Quando John Lennon, o mais genial e polêmico “beatle”, compôs em 1971 a canção mais importante, inspirado nos poemas do livro “Grapefruit” (lançado em 1964 por uma ainda desconhecida Yoko Ohno), o sonho de um mundo inclusivo, de uma só aldeia global, de unidade , de inteireza, de compartilhamento e cumplicidade tornou-se mais próximo, quase tangível, nos versos da belíssima “Imagine”...
Finalmente, todas as polêmicas e propostas pulverizadas aqui e acolá, nas músicas, nos versos, nas ações e nos protestos encabeçados pelo casal num idílico e voluntário exílio nos EUA, no apartamento nº 46 do Edifício Dakota, se encaixaram e foram eternizadas no grande sucesso solo de John Lennon... Edifício que já tinha sido imortalizado nas telonas em 1968, quando serviu de locação para o filme “O Bebê de Rosemary”.
Foi lá, na sua porta, que quatro balaços desferidos na noite de 8 de dezembro de 1980, pelo lunático e solitário Mark Chapman (que aparentemente só queria usufruir seus 15’ de fama) atingiram mortalmente o mais famoso de seus moradores... O que ninguém duvida é que Chapman apenas cumpriu ordens dos vários setores conservadores dos EUA , da Cia, FBI , que acusavam o músico de doar 75 mil libras ao grupo extremista IRA, o que Yoko jamais confirmou...
Poucos dias antes da tragédia ocorrer, John havia lançado o LP duplo (Double Fantasy) totalmente autoral com faixas em parceria com Yoko, que exercia sobre ele forte influência... Em “Imagine” podemos identificar um visionário assumido, propondo um novo mundo, uma nova forma de viver, em paz, sem religiões, sem céu ou inferno, propondo poeticamente um novo paradigma, baseado na qualidade de vida, na liberdade de ir e vir, nas aberturas de fronteiras, sem guerras, sem fome, sem violência por meio de um novo comportamento, novas atitudes, nova maneira de viver...profetizando que “ the world will be as one!”
Apesar de sua estúpida morte, o fato é que seu exemplo, sua filosofia, objetivos e rebeldia transcenderam o tempo e de certa forma foi difundida por todo o planeta, culminando com a proliferação de seus ideais, que influenciaram toda uma geração de jovens que até hoje cultivam seu legado musical, político, estético e humanitário.
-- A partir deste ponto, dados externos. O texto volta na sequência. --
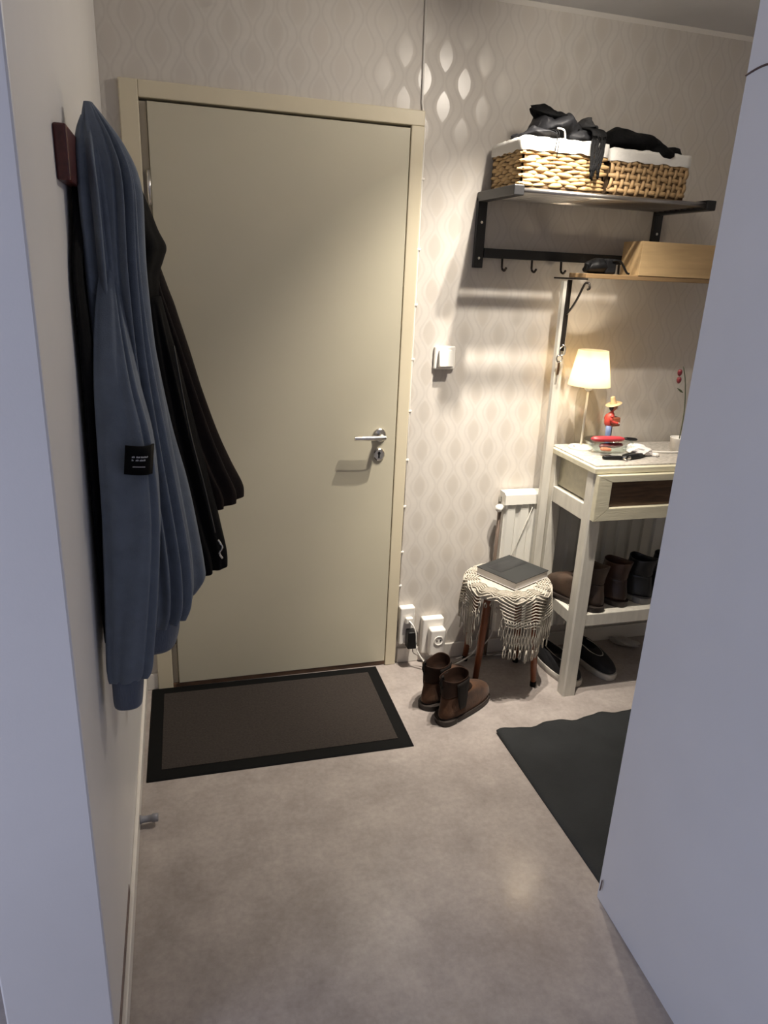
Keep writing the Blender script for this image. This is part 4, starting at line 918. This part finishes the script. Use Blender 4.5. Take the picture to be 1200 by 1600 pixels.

De lá para cá tivemos importantes movimentos em todos os setores mundiais, como, por exemplo, a eleição de um negro presidindo os EUA, a libertação de Mandella e extinção do Apartheid, o fim das seguidas e cruéis ditaduras militares na América Latina, a queda do muro de Berlim, o movimento feminista que havia já imortalizou nos versos de “Woman is the nigger of the wold” (“A mulher é o negro do mundo”).
Se vivo, certamente estaria combatendo em favor das minorias. Faz já quase quatro décadas que Lennon foi assassinado, no auge de sua carreira solo e de ativista político, e continua sendo lembrado pelo legado que deixou... Não é para menos, pois sua figura e sua obra fazem falta como nunca diante dos retrocessos que presenciamos e dos que potencialmente poderão sacudir nossa já frágil trajetória humana. Será mesmo que o sonho acabou?